That's quite the contradictory statement. You admit air cooling is cheaper than water, but yet still believe at the same price water is better. How's that going to work?
Based on the fact that water has a greater capacity for removing heat from a system. Hence why any system in the world that produces a large amount of waste heat uses water to cool or as a transfer medium. For example, nuclear (other than also being a neutron moderator inside the reactor), other power sources like coal, and automotive applications.
Furthermore, something being cheaper doesn't mean that it is better unless you're only looking at it from a cost perspective.

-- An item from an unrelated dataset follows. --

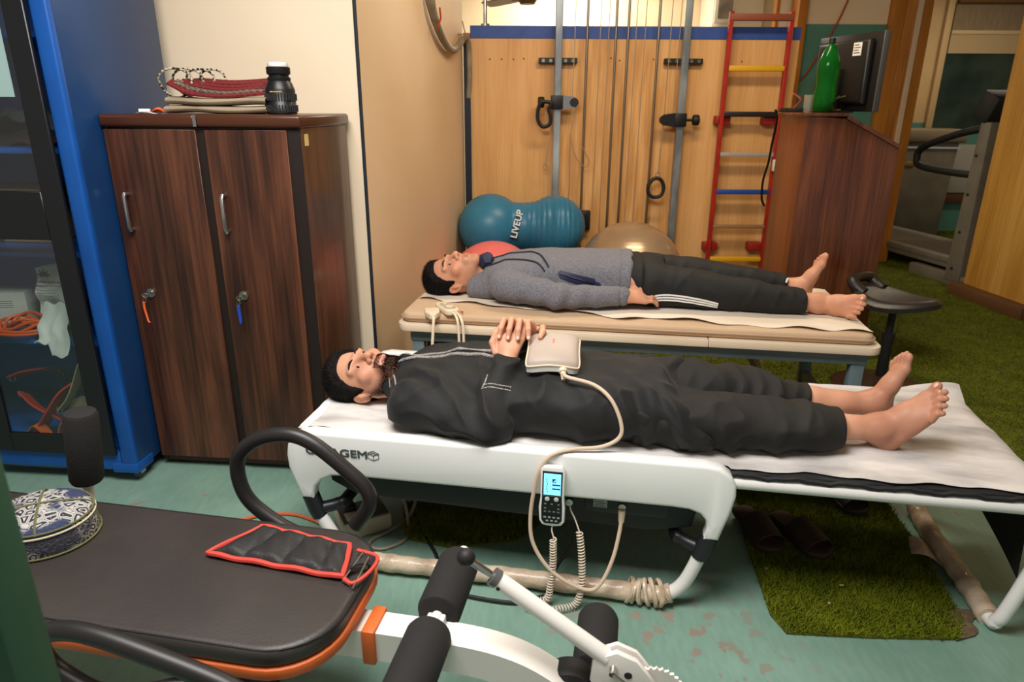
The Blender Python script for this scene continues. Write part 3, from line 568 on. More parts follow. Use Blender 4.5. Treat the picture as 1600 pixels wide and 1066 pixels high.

This pretty much says it all:
Corsair Hydro H80i GT / H100i GTX review: sexy watercoolers - Test results: Cooling at maximum fan speed | Hardware.Info United States
Something like a Corsair H80i GT can best a Noctua NH-D15 by all of 1.5C and it comes at the cost of an extra 14dB of noise. Sign me up!!!
The H75 is an inferior cooler to the NH-D15 and is still noisier. Yup, watercooling sure is king!
It also says that most water coolers perform better (i.e. Better cooling, which has nothing to do with noise) than all but the highest end air coolers. Those air coolers are not at the top of the performance list either.
The H80i GT performs better at cooling than the noctua, in a smaller package, at the same price, but at the cost of some increased noise (at max speed). That article even shows all of that. You're right, water cooling is king!
There are advantages and disadvantages to both methods of cooling, it just depends on what you are looking for in your particular application. If we can only pick from that list and you are looking merely for the quietest cooler (
at full speed), and you have a case that is large enough and a mounting solution robust enough then one of those air coolers might be what you want. But you're looking for the best cooling performance in a smaller package, a water cooler will beat the air coolers any time.